More and more companies have large, unsegmented list (especially email list).

Instead of creating messages tightly targeted a one specific segment on the list, they feel they need to create messages that speak to everyone. As a result response, sales and profits are lost.

It’s okay to hone in on specific segments of your customer list and address their needs specifically in your copy. This becomes more important the more “general” your list is – for example, a company may have an email list that includes agents, brokers and managers and owners. Don’t try to create one message that appeals to all those groups. Go ahead, in your subject line and the copy that follows, talk to one group specifically and make an offer that will appeal to them alone – you’ll increase your response and your relevance. Put “Brokers Only: Recruiting Mistakes” in your subject line. Or “Referral Secrets of Millionaire Agents”.

The more specific you make your headlines and messages and offers to a specific segment (even if everyone on the list will see the message) the more results you create. Often this is counter-intuitive, but test after test has proven its impact.

Screw-Up #7. Substituting personal opinion with tested results

This is a big one…

It’s only natural, if we don’t like a style or mechanical device of writing we assume our readers won’t like it either.

Here’s the problem, often our likes and dislikes are not based on scientific studies, but on personal opinion and bias. Very often, the very things we like most, are proven to reduce response rates and the things we dislike most are the very things that would dramatically improve our results.

Here are a few (of dozens) of these biases I’ve seen damage copy..
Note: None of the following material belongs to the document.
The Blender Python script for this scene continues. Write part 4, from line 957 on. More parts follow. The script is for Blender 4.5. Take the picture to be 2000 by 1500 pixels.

1. “I don’t like bulleted points. Makes it look too salesy”
2. “Don’t mention problems or frustrations – it’s too negative”
3. “Those paragraphs are too short – it doesn’t look professional enough”
4. “I don’t like the word “secrets” – it doesn’t work anymore”.
5. “That’s too long – no one will read it”
6. “We shouldn’t ask for the business – it will hurt our reputation”.

In each of those cases, the personal opinion exactly wrong. Test after test have proven the opposite is actually true.

The truth is, we (me included) are all victims of biases that are hurting our results. There are two anecdotes. One, constantly test your assumptions in real world, scientifically valid, A/B split test or Multi-variate test. You will be surprised. Learn to enjoy being wrong. Second, get your hands on every scientifically validated marketing test you can. We need to steep our minds in reality and let it inform our creativity.